Today I bring you a sadder, somewhat stranger tale of game waste. This one comes from an employee of Best Buy, “DrSpengler,” who haunts a popular Transformers fan board called The Allspark.
Best Buy has a recycling program in place for electronic items. The chain will take your fizzled, your sizzled, your broken televisions yearning to be scrapped. It's a good way to paint your conscience green, since disposing of electronics in the traditional way is a Captain Planet no-no.
So Best Buy has the “Recycle” thing down pat, but it brickwalls at “Reuse.” Employees are absolutely forbidden to take away or purchase items that are brought in for recycling—and there are some vintage pieces of game history that are being crushed into little cubes, here. DrSpengler recalls one jaw-dropping throwaway: a 1985 NES action set, in-box, all cables and pack-in materials included, minus the Super Mario Bros/Duck Hunt combo. Even the Zapper was grey, the precursor to the more iconic orange-and-grey light gun.
Best Buy is paid to recycle items, and likely ship the boxes by weight, so it's no surprise they don't want employees to paw through their profits. I can't even wholly blame Best Buy for callously chucking a snippet of gaming's past into a marked box. Whomever owned that little beast obviously had no idea what they were holding on to. That, or some collector's over-tidy mother got a good ol' fashioned screaming-at that evening.

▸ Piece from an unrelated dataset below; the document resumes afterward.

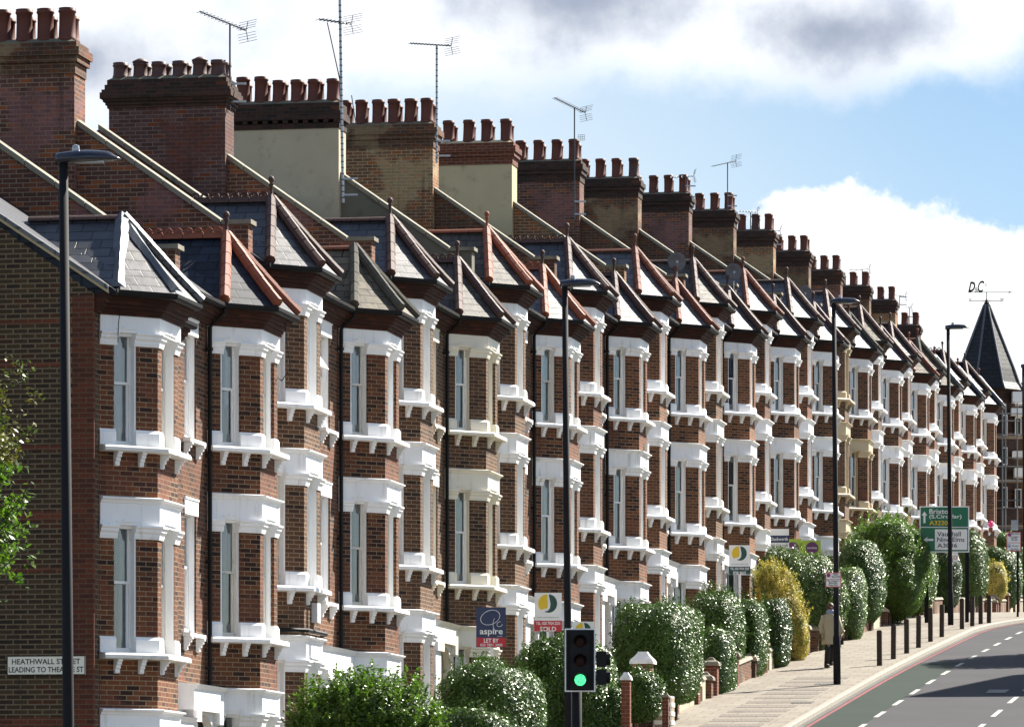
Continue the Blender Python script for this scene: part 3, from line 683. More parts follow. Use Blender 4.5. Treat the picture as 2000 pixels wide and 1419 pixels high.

MattG, who runs a gaming blog called Press The Buttons, thinks we really need to be more careful about this sort of thing:
This makes me absolutely furious. These items are part of our history. I'm reminded of how television studios used to destroy their old films and tapes to make room in warehouses. The destruction means that we're missing big chunks of our shared entertainment culture. Ever wonder why you never see video clips from the early years of The Tonight Show starring Johnny Carson? It's because NBC trashed the old tapes in the late 1960s in the belief that old episodes had no value and were taking up valuable storage space. I know there are much more important things to be worked up about, but trashing these perfectly functional treasures really upsets me.
Related Links:
Gaming: A Throwaway Hobby?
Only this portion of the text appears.